Susana Díaz deshoja la margarita mientras que el PSOE se desangra. No le gustan las primarias, quiere ser aclamada, aparecer como única candidata, como salvadora. Quiere, en definitiva, repetir la operación de Andalucía, que la aupó a la cúpula del partido y, consecuentemente, a la presidencia de la Junta de Andalucía, donde ejerce su poder con arrogante comodidad.

Su defensor más entusiasta es Rodríguez Zapatero, quien lleva empujándola desde hace más de un año para que lidere el PSOE. El ex presidente del Gobierno nunca se sintió cómodo con Pedro Sánchez; menos aún desde que cuestionó la decisión de su Gobierno de impulsar una reforma constitucional para limitar el déficit público.

Zapatero ha hecho todo lo posible para descabalgar a Sánchez, y Díaz no ha desaprovechado la ocasión para devolverle, con gestos y homenajes, el favor de su ferviente apoyo.

Felipe González se mueve en la distancia. No ha dicho ni que sí ni que no. Sus amigos, Chaves y Griñán, que probablemente este año se sentarán en el banquillo por los ERE, no tienen precisamente buena opinión de la presidenta andaluza. El carismático ex presidente la ve demasiado ambiciosa y un poco falta de sustancia política.

Por tanto, no hará nada contra ella, pero tampoco le hará el favor de señalarla con el dedo como la mejor solución para el PSOE.

Alfredo Pérez Rubalcaba, que nunca ha dejado de mover sus influencias (y el hecho de haberse incorporado al consejo editorial de El País no es un tema menor), tampoco bebe los vientos por la líder andaluza. Apoyó abiertamente a su contrincante (Carmen Chacón) en el Congreso de Sevilla, que estuvo a punto de perder, y tampoco ve en ella un referente ideológico incuestionable para los tiempos que corren. El ex ministro del Interior no deja de susurrarle al oído a Patxi López para que se decida, ofreciéndose al partido como una alternativa de conciliación.

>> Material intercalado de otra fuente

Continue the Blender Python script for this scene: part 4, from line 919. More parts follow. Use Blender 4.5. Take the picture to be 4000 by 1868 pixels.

¿Y los barones? Los barones juegan siempre a dos cartas: la que les interesa en los equilibrios de poder internos del partido, y otra, en clave puramente electoral. A veces coinciden, a veces no. Por tanto, el apoyo de los barones a Díaz es móvil, más acentuado en unos (Fernández Vara), que en otros (Lambán o Puig).

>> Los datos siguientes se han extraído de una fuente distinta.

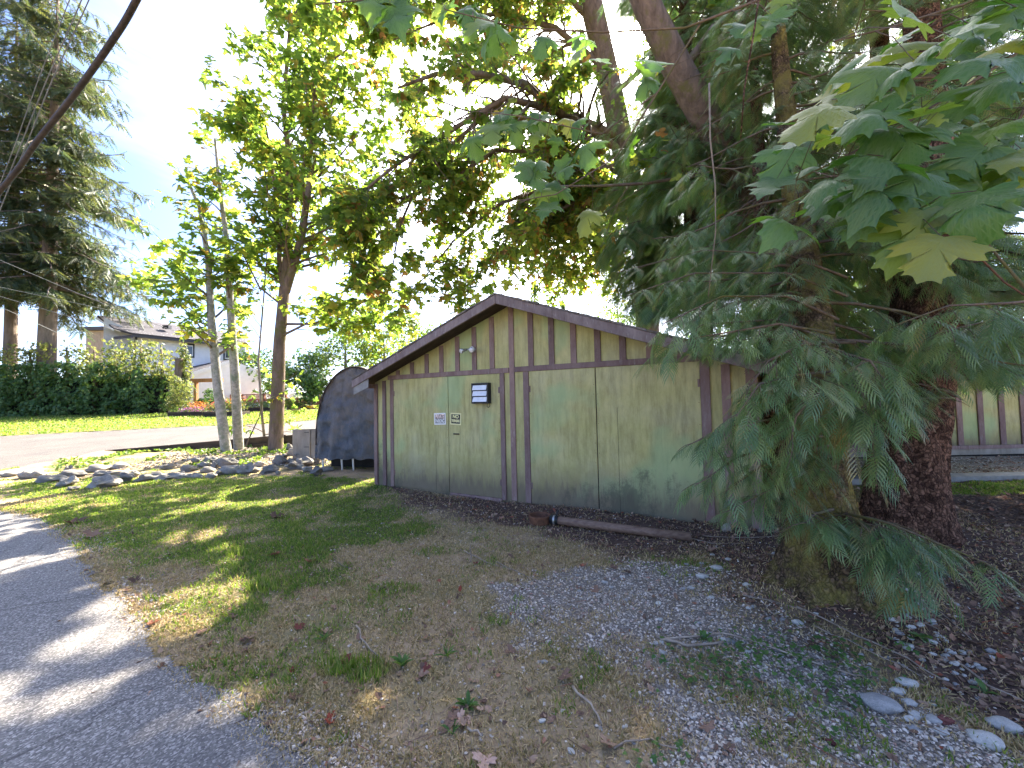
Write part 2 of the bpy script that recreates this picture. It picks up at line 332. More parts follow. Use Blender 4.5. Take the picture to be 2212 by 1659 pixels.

Algunos socialistas acusan a Javier Fernández de ser un peón al servicio de los intereses de Susana Díaz

Todo sería más fácil, no habría más remedio que apoyarla, si Sánchez se rinde y no se presenta a las primarias. Sus adversarios, aunque le desprecien, le temen. Ninguno de los líderes con mando en plaza quiere ver cómo su militancia se decide por el hombre al que su jefe natural ha contribuido a cortar la cabeza. Por eso algunos se desviven por que no haya más que un candidato.

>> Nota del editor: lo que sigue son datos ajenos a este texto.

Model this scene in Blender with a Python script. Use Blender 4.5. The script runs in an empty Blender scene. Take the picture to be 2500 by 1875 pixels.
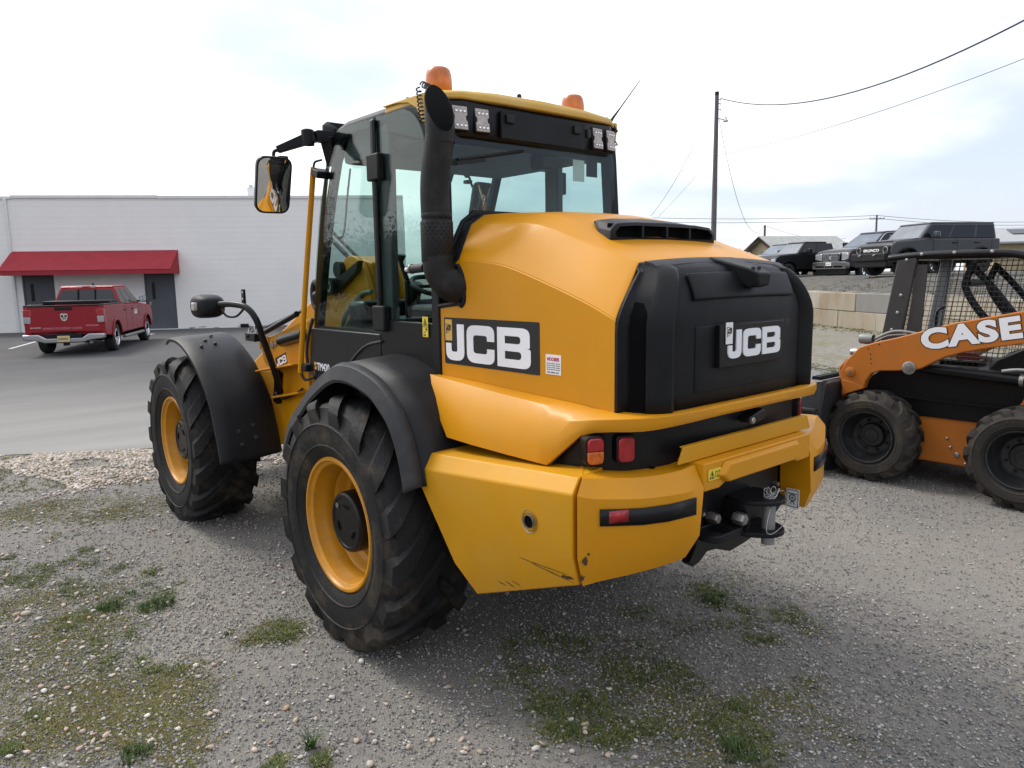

La paz en el PSOE sólo llegará de la mano del consenso. Alguien que no haya participado en la guerra fratricida, o bien alguien fruto de un pacto, ahora impensable, entre pedristas y susanistas.

A la unidad debería colaborar la Comisión Gestora, elegida tras el traumático Comité Federal del pasado 1 de octubre. Javier Fernández es hombre sensato y, probablemente, una de las mejores cabezas del PSOE actual. Sin embargo, la posición de la Gestora no parece precisamente imparcial. El presidente asturiano debería darse cuenta de que la mayoría de la militancia y muchos votantes socialistas están viendo su labor como la de un peón al servicio de los intereses de Díaz.

En la preparación del Congreso y las primarias, la Gestora tiene que mantener una actitud de exquisita neutralidad. A día de hoy, no parece que eso sea lo que está sucediendo, sino más bien lo contrario.

La forma en la que el PSOE resuelva su situación interna va a condicionar la vida política española durante mucho tiempo. Un PSOE fuerte, con un líder sólido, es fundamental para evitar que los votantes de izquierda no tengan más remedio que refugiarse en el populismo de Podemos.

Si, al final, la crisis se salda como consecuencia de una operación conspirativa, al margen de la democracia interna y con el árbitro (la Gestora) a favor, el PSOE no podrá soportar el vendaval que se le avecina.